OBJECTIVE:
Copy exactly, and only, the lines below from the first through the one containing "(.022, .02, .014), .95, var=.3, scale=8)", both included; pictures are omitted.

DATA:
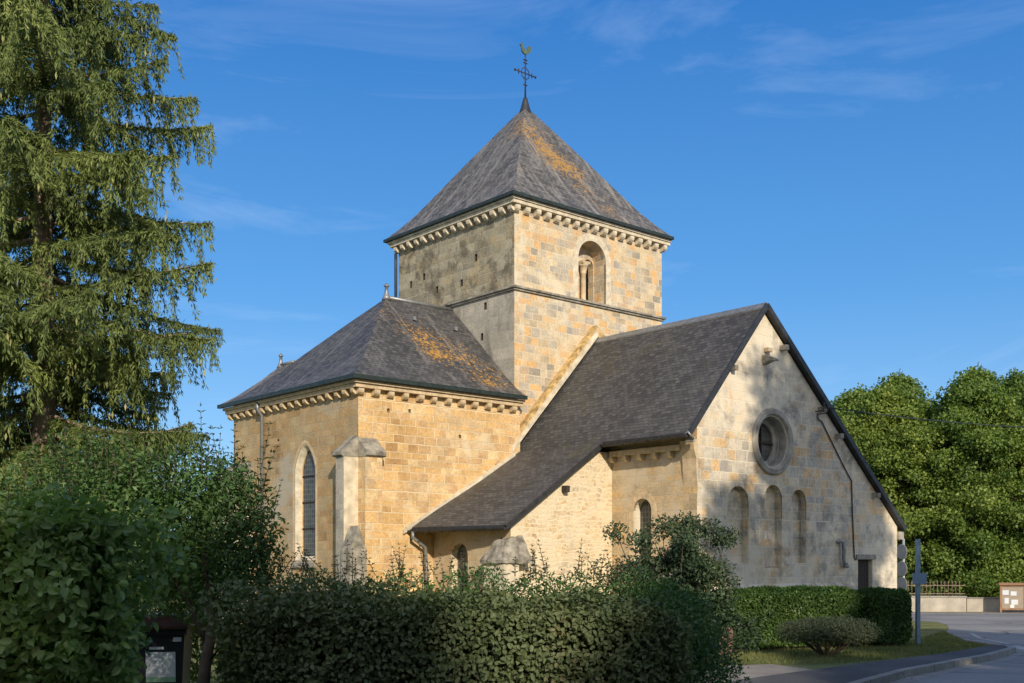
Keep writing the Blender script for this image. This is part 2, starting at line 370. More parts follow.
def leaves(C, D, Nn, Ln, Wd, fold=.25, curl=.15, six=False):
    """leaf faces: C base points, D direction, Nn approx face normal, Ln length, Wd width"""
    n = len(C); D = norm(D); Sx = norm(np.cross(D, Nn)); Nn = np.cross(Sx, D)
    Ln = np.broadcast_to(Ln, n)[:, None]; Wd = np.broadcast_to(Wd, n)[:, None]
    if not six:
        b = C; tip = C+D*Ln-Nn*Ln*curl; l = C+D*Ln*.45+Sx*Wd*.5+Nn*Wd*fold; r = C+D*Ln*.45-Sx*Wd*.5+Nn*Wd*fold
        V = np.stack([b, r, tip, l], 1).reshape(-1, 3); F = np.arange(n*4).reshape(-1, 4)
        return V, F
    b = C; tip = C+D*Ln-Nn*Ln*curl
    l1 = C+D*Ln*.28+Sx*Wd*.44+Nn*Wd*fold; l2 = C+D*Ln*.68+Sx*Wd*.40+Nn*(Wd*fold-Ln*curl*.5)
    r1 = C+D*Ln*.28-Sx*Wd*.44+Nn*Wd*fold; r2 = C+D*Ln*.68-Sx*Wd*.40+Nn*(Wd*fold-Ln*curl*.5)
    V = np.stack([b, r1, r2, tip, l2, l1], 1).reshape(-1, 3)
    k = (np.arange(n)*6)[:, None]
    F = np.concatenate([k+np.array([0, 1, 2, 3]), k+np.array([0, 3, 4, 5])], 1).reshape(-1, 4)
    return V, F
def rnd(n, s=1.): return rng.normal(0, s, (n, 3))
def join_leaf(parts):
    Vs, Fs, Ms = [], [], []; k = 0
    for V, F, mi in parts:
        Vs.append(V); Fs.append(F+k); Ms.append(np.full(len(F), mi)); k += len(V)
    return np.concatenate(Vs), np.concatenate(Fs), np.concatenate(Ms)
def vnoise(P, sc):
    """cheap smooth 3D noise, numpy"""
    x = P*sc
    return (np.sin(x[:, 0]*1.7+np.sin(x[:, 1]*1.3+2.1)*1.4)+np.sin(x[:, 1]*1.9+np.sin(x[:, 2]*1.6+.7)*1.3)+np.sin(x[:, 2]*1.8+np.sin(x[:, 0]*1.5+4.)*1.5))/3

M['bark'] = plain('grey_bark', (.10, .08, .06), .95, var=.4, scale=8)
M['barkred'] = plain('spruce_bark', (.30, .23, .18), .95, var=.4, scale=8)
M['shadecore'] = plain('shade_core_brown', (.022, .02, .014), .95, var=.3, scale=8)  # near-black brown of the added cores, shade put into the colour

# ------------------------------------------------------------ the ground
def gz(x, y):
    return -.02*min(max(y, -40), 75)
def sheet(name, poly, dz, m, kind='structure', step=None):
    """polygon laid on the ground dz above it (triangulated over a fine grid)"""
    bm = bmesh.new(); vs = [bm.verts.new((x, y, 0)) for x, y in poly]; f = bm.faces.new(vs)
    bmesh.ops.triangulate(bm, faces=[f])
    for k in range(-40, 76, 5):
        bmesh.ops.bisect_plane(bm, geom=bm.verts[:]+bm.edges[:]+bm.faces[:], plane_co=(0, k, 0), plane_no=(0, 1, 0))
    for v in bm.verts: v.co.z = gz(v.co.x, v.co.y)+dz
    bmesh.ops.recalc_face_normals(bm, faces=bm.faces)
    for f in bm.faces:
        if f.normal.z < 0: f.normal_flip()
    me = bpy.data.meshes.new(name); bm.to_mesh(me); bm.free(); me.materials.append(m); auto_uv(me)
    o = bpy.data.objects.new(name, me); COL.objects.link(o)
    return tag(o, kind=kind)
def groundmat(name, cols, scale=.6, fine=18, rough=.95, fineamt=(.7, 1.3), bump=.3):
    m, t, p, o = mat(name); g = G(t); tc = g.n('ShaderNodeTexCoord').outputs['Object']
    a = g.noise(tc, scale, 8, .65, .3); b = g.noise(tc, fine, 6, .7)
    k = len(cols)
    col = g.ramp(a.outputs['Fac'], [(.3+.4*i/(k-1), c) for i, c in enumerate(cols)])
    col = g.mix(1, col, g.ramp(b.outputs['Fac'], [(.3, fineamt[0]), (.7, fineamt[1])]), 'MULTIPLY')
    if 'asphalt' in name or 'concrete' in name:
        wv = g.noise(tc, 1.3, 4, .6); wm = g.mix(.35, tc, wv.outputs['Color'])
        vo = g.n('ShaderNodeTexVoronoi', feature='DISTANCE_TO_EDGE'); vo.inputs['Scale'].default_value = .55 if name == 'asphalt' else .9; g.l(wm, vo.inputs['Vector'])
        ck = g.ramp(vo.outputs['Distance'], [(.004, 1.), (.014, 0.)]); cn = g.noise(tc, .22, 3)
        col = g.mix(g.math('MULTIPLY', ck, g.ramp(cn.outputs['Fac'], [(.42, 0.), (.55, .8)])), col, (.05, .05, .05))
        pt = g.noise(tc, .16, 2, .4); col = g.mix(1, col, g.ramp(pt.outputs['Fac'], [(.47, .86), (.5, 1.08)]), 'MULTIPLY')
    g.l(col, p.inputs['Base Color']); p.inputs['Roughness'].default_value = rough; p.inputs['Specular IOR Level'].default_value = .2
    bp = g.n('ShaderNodeBump'); bp.inputs['Strength'].default_value = bump; bp.inputs['Distance'].default_value = .02
    g.l(b.outputs['Fac'], bp.inputs['Height']); g.l(bp.outputs[0], p.inputs['Normal'])
    return m
M['grass'] = groundmat('dry_lawn', [(.09, .11, .035), (.17, .18, .06), (.28, .24, .10)], .9)
M['asphalt'] = groundmat('asphalt', [(.20, .195, .19), (.26, .255, .25), (.31, .30, .29)], .25, 40, .85, (.8, 1.2))
M['asphaltdark'] = groundmat('dark_pavement_asphalt', [(.08, .08, .08), (.12, .12, .12)], .5, 40, .85, (.75, 1.25))
M['gravel'] = groundmat('pale_gravel', [(.20, .18, .15), (.34, .31, .27)], 1.2, 30, .95, (.6, 1.4), .6)
M['drygrass'] = groundmat('dry_verge', [(.22, .17, .09), (.33, .27, .16), (.12, .12, .05)], .9, 16)
M['kerb'] = groundmat('worn_concrete', [(.24, .23, .21), (.34, .33, .30)], 1.5, 20, .9)
M['paint'] = groundmat('worn_white_paint', [(.42, .42, .41), (.66, .66, .64)], 2.5, 30, .8, (.6, 1.15))

gm = MB()
xs = [-900, -400, -200, -100, -60, -40, -20, 0, 20, 40, 60, 100, 200, 400, 900]
ys = [-400, -200, -100, -40, -20, 0, 20, 40, 60, 75, 100, 200, 400, 900]
vs = [(x, y, gz(x, y)) for y in ys for x in xs]; nx = len(xs)
gm.add(vs, [(j*nx+i, j*nx+i+1, (j+1)*nx+i+1, (j+1)*nx+i) for j in range(len(ys)-1) for i in range(nx-1)])
tag(gm.build('ground', M['grass']), kind='structure')
kerb_line = [(-6., -8.), (-2.8, 3.), (-.6, 7.4), (2.87, 12.75), (5.26, 16.6), (6.5, 18.5), (8.24, 20.7), (9.6, 22.4), (10.7, 24.0), (11.4, 25.2), (11.75, 26.3)]
back_line = [(11.9, 27.6), (12.2, 29.6), (12.8, 31.4), (13.3, 33.2), (13.9, 35.2), (14.9, 37.5), (16.2, 41), (17, 44), (16, 47), (10, 50.5), (-10, 53), (-60, 56)]
far_line = [(-60, 60), (-10, 58), (18, 57.6), (23.5, 57.2), (40, 55.8), (90, 50)]
road_poly = kerb_line+back_line+far_line+[(90, -30), (-6, -30)]
sheet('road', road_poly, .006, M['asphalt'])
far_verge = [(-60, 60), (-10, 58), (18, 57.6), (23.5, 57.2), (40, 55.8), (90, 50), (90, 56), (40, 60.5), (23.5, 62), (-60, 66)]
sheet('far_verge', far_verge, .012, M['drygrass'])
# pavement behind the kerb
side_in = [(-9., -6.), (-5.6, 5), (-3.4, 9), (1.2, 13.7), (3.9, 17.4), (6.6, 20.5), (8.6, 22.6), (10.0, 24.3), (11.0, 25.7), (11.75, 26.3)]
sheet('pavement', kerb_line[:-1]+side_in[::-1], .10, M['asphaltdark'])
sheet('gravel_strip', [(-1.2, 12.6), (1.0, 13.6), (3.8, 17.5), (5.6, 19.4), (5.0, 21.2), (3.2, 20.4), (1.4, 18.6), (-1.4, 14.8)], .018, M['gravel'])
kb = MB()
K = [Vector((x, y)) for x, y in kerb_line+[(11.9, 27.6), (12.2, 29.6), (12.8, 31.4), (13.3, 33.2), (13.9, 35.2)]]
def offs(K, w):
    o = []
    for i, p in enumerate(K):
        d = (K[min(i+1, len(K)-1)]-K[max(i-1, 0)]).normalized(); o.append(p+Vector((d.y, -d.x))*w)
    return o
Ka, Kb_ = offs(K, -.02), offs(K, .14)
for i in range(len(K)-1):
    h0 = .13 if i < 9 else .13-.022*(i-8)
    h1 = .13 if i+1 < 9 else .13-.022*(i+1-8)
    A, B, C_, D_ = Ka[i], Kb_[i], Kb_[i+1], Ka[i+1]
    q = []
    for z_ in (0, 1):
        for p_, h in ((A, h0), (B, h0), (C_, h1), (D_, h1)):
            q.append((p_.x, p_.y, gz(p_.x, p_.y)+(h if z_ else -.05)))
    kb.add(q, [(4, 5, 6, 7), (1, 2, 6, 5), (0, 4, 7, 3)]+([(0, 1, 5, 4)] if i == 0 else [])+([(2, 3, 7, 6)] if i == len(K)-2 else []))
tag(kb.build('kerb', M['kerb']), kind='structure')
g0, g1 = offs(K, .145), offs(K, .42)
sheet('gutter_strip', [tuple(p) for p in g0[:12]]+[tuple(p) for p in g1[:12]][::-1], .010, M['kerb'])
# white markings: nose of the verge and dashes on the far road
def strip(pts, w, name='road_marking', dz=.014):
    a = offs([Vector(p) for p in pts], -w/2); b = offs([Vector(p) for p in pts], w/2)
    return sheet(name, [tuple(p) for p in a]+[tuple(p) for p in b][::-1], dz, M['paint'])
strip([(11.95, 24.6), (12.25, 25.9), (12.35, 27.4)], .5)
strip([(12.75, 28.2), (13.2, 31), (14.2, 34)], .12)
strip([(19.6, 53.5), (21.6, 53.4)], .22); strip([(23.5, 51.2), (25.6, 51.0)], .22); strip([(16.6, 50.6), (18.8, 50.7)], .22)

# ------------------------------------------------------------ THE CHURCH (local u,v,z frame; base 0.75 m below datum)
ZB = .75
AN = R(41)
church = empty('church', (.08, 37.6, -ZB), AN, 'limestone village church with square tower, slate roofs and a big side gable', 'church')
def cb(mb, name, mats, parent=church): return mb.build(name, mats, parent, shift=(0, 0, ZB))
# --- tower
TU, TV = 7.57, 6.83
tw = MB().box(0, TU, 0, TV, 10.9, 13.72).box(0, TU, 0, TV, -.9, 10.9)
tw = MB()
zz_ = [-.9, 10.9, 13.72]
vs = [(x, y, z) for z in zz_ for x, y in ((0, 0), (TU, 0), (TU, TV), (0, TV))]
tw.add(vs, [(3, 2, 1, 0), (8, 9, 10, 11)]+[(k*4+j, k*4+(j+1) % 4, k*4+4+(j+1) % 4, k*4+4+j) for k in (0, 1) for j in range(4)])
tower = cb(tw, 'tower_wall', [M['towerpale']])
cs = []
wz0, wzt = 10.99, 13.22
TB, TS = 3.05, 4.48
cs.append(MB().prism([(a, b+ZB) for a, b in arch(TB, TS, wz0, wzt)], -.5, .62).build('c', []))
# two lights inside the big arch, cut deep (open belfry)
cs.append(MB().prism([(a, b+ZB) for a, b in arch(TB+.03, 3.62, wz0, 12.75)], .5, 1.0).build('c', []))
cs.append(MB().prism([(a, b+ZB) for a, b in arch(3.90, TS-.03, wz0, 12.75)], .5, 1.0).build('c', []))
cs.append(MB().box(.9, TU-.9, .9, TV-.9, 9.5+ZB, 13.2+ZB).build('c', []))
# a rear opening opposite lets daylight through the belfry
cs.append(MB().prism([(a, b+ZB) for a, b in arch(3.2, 4.8, wz0, wzt)], TV-1.0, TV+.5).build('c', []))
for v, z in [(6.02, 12.15), (5.18, 12.28), (4.37, 11.64), (2.9, 11.62), (2.08, 12.36), (1.55, 10.55), (1.74, 9.49)]:
    cs.append(MB().box(-.3, .7, v-.07, v+.07, z-.13+ZB, z+.13+ZB).build('c', []))
cut(tower, cs)
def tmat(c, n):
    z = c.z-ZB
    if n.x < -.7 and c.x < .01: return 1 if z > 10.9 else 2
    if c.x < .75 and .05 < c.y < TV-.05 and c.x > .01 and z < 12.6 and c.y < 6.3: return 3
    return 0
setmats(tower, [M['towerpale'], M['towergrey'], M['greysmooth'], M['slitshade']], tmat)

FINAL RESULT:
Keep writing the Blender script for this image. This is part 2, starting at line 370. More parts follow.
def leaves(C, D, Nn, Ln, Wd, fold=.25, curl=.15, six=False):
    """leaf faces: C base points, D direction, Nn approx face normal, Ln length, Wd width"""
    n = len(C); D = norm(D); Sx = norm(np.cross(D, Nn)); Nn = np.cross(Sx, D)
    Ln = np.broadcast_to(Ln, n)[:, None]; Wd = np.broadcast_to(Wd, n)[:, None]
    if not six:
        b = C; tip = C+D*Ln-Nn*Ln*curl; l = C+D*Ln*.45+Sx*Wd*.5+Nn*Wd*fold; r = C+D*Ln*.45-Sx*Wd*.5+Nn*Wd*fold
        V = np.stack([b, r, tip, l], 1).reshape(-1, 3); F = np.arange(n*4).reshape(-1, 4)
        return V, F
    b = C; tip = C+D*Ln-Nn*Ln*curl
    l1 = C+D*Ln*.28+Sx*Wd*.44+Nn*Wd*fold; l2 = C+D*Ln*.68+Sx*Wd*.40+Nn*(Wd*fold-Ln*curl*.5)
    r1 = C+D*Ln*.28-Sx*Wd*.44+Nn*Wd*fold; r2 = C+D*Ln*.68-Sx*Wd*.40+Nn*(Wd*fold-Ln*curl*.5)
    V = np.stack([b, r1, r2, tip, l2, l1], 1).reshape(-1, 3)
    k = (np.arange(n)*6)[:, None]
    F = np.concatenate([k+np.array([0, 1, 2, 3]), k+np.array([0, 3, 4, 5])], 1).reshape(-1, 4)
    return V, F
def rnd(n, s=1.): return rng.normal(0, s, (n, 3))
def join_leaf(parts):
    Vs, Fs, Ms = [], [], []; k = 0
    for V, F, mi in parts:
        Vs.append(V); Fs.append(F+k); Ms.append(np.full(len(F), mi)); k += len(V)
    return np.concatenate(Vs), np.concatenate(Fs), np.concatenate(Ms)
def vnoise(P, sc):
    """cheap smooth 3D noise, numpy"""
    x = P*sc
    return (np.sin(x[:, 0]*1.7+np.sin(x[:, 1]*1.3+2.1)*1.4)+np.sin(x[:, 1]*1.9+np.sin(x[:, 2]*1.6+.7)*1.3)+np.sin(x[:, 2]*1.8+np.sin(x[:, 0]*1.5+4.)*1.5))/3

M['bark'] = plain('grey_bark', (.10, .08, .06), .95, var=.4, scale=8)
M['barkred'] = plain('spruce_bark', (.30, .23, .18), .95, var=.4, scale=8)
M['shadecore'] = plain('shade_core_brown', (.022, .02, .014), .95, var=.3, scale=8)  # near-black brown of the added cores, shade put into the colour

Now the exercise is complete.